China Express made headlines last month when it signed a strategic partnership agreement with Commercial Aircraft Corporation of China, or COMAC, to buy a total of 100 ARJ21 and C919 passenger aircraft for delivery starting this year. Few details have been provided on the deal, but it signals a recovery for the airline to engage in a sizable contract to boost capacity while peers delay or cancel aircraft deliveries.

China's big three airlines have yet to report first-half results, but each has signaled shareholders to expect losses. The company secretaries of China Southern and China Eastern, Xie Bing and Wang Jian, respectively, sent an identical message on their statements Friday saying the first-half performance "will be materially and adversely affected."

Smaller state-owned Shandong Airlines also warned last week of a net loss between 1.15 billion yuan and 1.41 billion yuan for the first six months, roughly doubling from its first-quarter net loss of 593 million yuan.

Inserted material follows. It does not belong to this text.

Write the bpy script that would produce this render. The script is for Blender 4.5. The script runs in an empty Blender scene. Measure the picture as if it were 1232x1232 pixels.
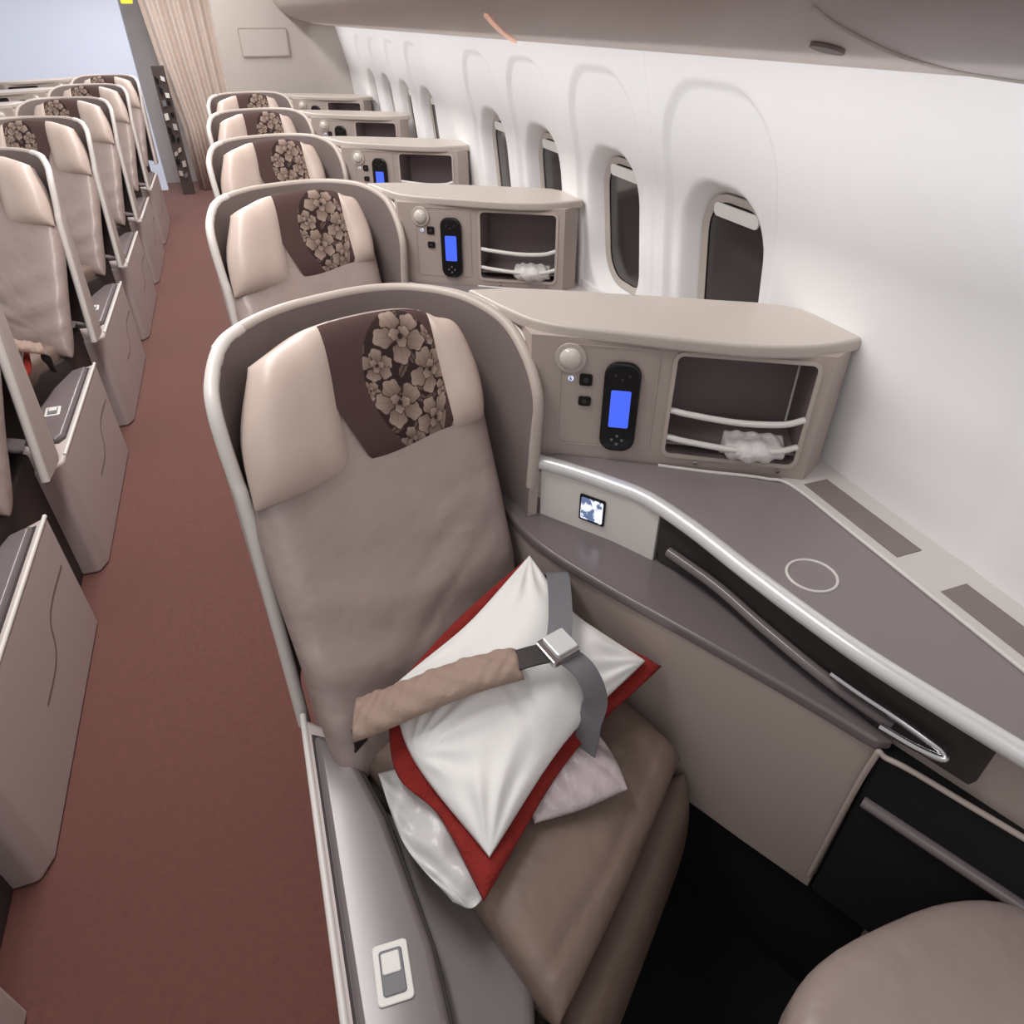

David Yu, a finance professor at New York University Shanghai who focuses on aviation, told the Nikkei Asian Review on Monday that smaller carriers like Spring and China Express are rebounding faster than larger peers globally. These airlines are "not as overwhelmed" by lower traffic than bigger rivals, and they are much more fuel efficient, the professor said.

As for Spring, Yu said the homegrown budget carrier "has come a long way and done a great job in penetrating the market."

Yet the success for Spring and China Express is relative. Spring's total passenger count in June remained 17% lower on the year. China Express, which does not disclose monthly operating data, acknowledged in a disclosure Wednesday that its half-year revenue had dropped due to pared-back operations.